Can I create a C++ string/vector with specified length but no initialization?

Question

I need create a string / vector . I know how long it should be, however, I'd like to write the right thing into it later. Can I create it with a specified length but without any initialization (neither explicit nor implicit), like what malloc does? Because I'll write into it properly before reading from it, it would be a waste of time to initialize it at construction.

I hoped I could write with arbitrary order after creating the vector, like

vector<int> v(10); // Some magic to create v with 10 of uninitialized ints
v[6] = 1;
v[3] = 2;
...

Seemingly that's impossible.

Answer 1

If I understand your question properly, you wantstd::vector::reserve or std::basic_string::reserve .

std::vector<int> v;               // empty vector
v.reserve(how_long_it_should_be); // insure the capacity
v.push_back(the_right_thing);     // add elements
...

Edit for question's edit

vector<int> v(10); , will always construct v with 10 default-initialized int , ie 0 . You might want std::array if you could know the size at compile time.

std::array<int, 10> v;  // construct v with 10 uninitialized int
v[6] = 1;
v[3] = 2;

LIVE

Answer 2

Using .reserve() on either containers will increase the .capacity() of the internal memory block allocated without calling any default constructors.

You can assert that the container has the right capacity at the moment you need it using .capacity() . Note that .size() will be different to .capacity() after a .reserve() as the first returns the number of actual objects inside the container, while the seconds returns the total number of objects the current memory block can handle without reallocation.

It is good practice (especially for std::vector ) to empirically .reserve() your containers to avoid extra allocations at runtime.

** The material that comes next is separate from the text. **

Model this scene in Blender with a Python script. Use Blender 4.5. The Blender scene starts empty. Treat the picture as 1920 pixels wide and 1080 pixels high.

If you are using at least C++11, in case you want the remaining memory back and you can deal with some copying/moving, you can use shrink_to_fit() .

Note that std::string::reserve differs from std::vector::reserve in case the new capacity requested is smaller than the current capacity. The string will take it as a non-binding request to shrink, while the vector will ignore the request.

Answer 3

Yes, you can, with boost::noinit_adaptor :

vector<int, boost::noinit_adaptor<std::allocator<int>> v(10);

Under the hood it redefines allocator::construct to do default initialization using new(p) T instead of value initialization new(p) T() .

For built-in types default initialization does nothing, whereas value initialization zero-initializes.

Answer 4

When growing a vector, the new object must be initialized one way or another. It's not possible to create a vector of uninitialized int objects, for example.

The closest you could get would be to define a class with a data member and a default constructor that does not initialize that member, eg:

struct bar { int x; bar() {} };

// ...
std::vector<bar> vec(5);

Then vec ultimately contains 5 uninitialized int subobjects.

The reserve function allocates memory but does not increase the count of objects in the vector; it does not help with the problem that when you do eventually want an object in the vector you must initialize that object.

Answer 5

Use .resize(x) to change the actual number of elements.
* If .size() > x then elements will be destroyed, back first.
* If .size() < x new elements will be added using their default constructor.

Use .reserve(x) to have the vector allocate memory for x elements but not instantiate any ( .size() will not change).
* If .size() < x no action will be taken, and the vector will be unaffected.

Answer 6

From C++11 you can use fill constructor: http://www.cplusplus.com/reference/vector/vector/vector/ (2) fill constructor Constructs a container with n elements. Each element is a copy of val (if provided). BTW: there is quite big difference between string and vector.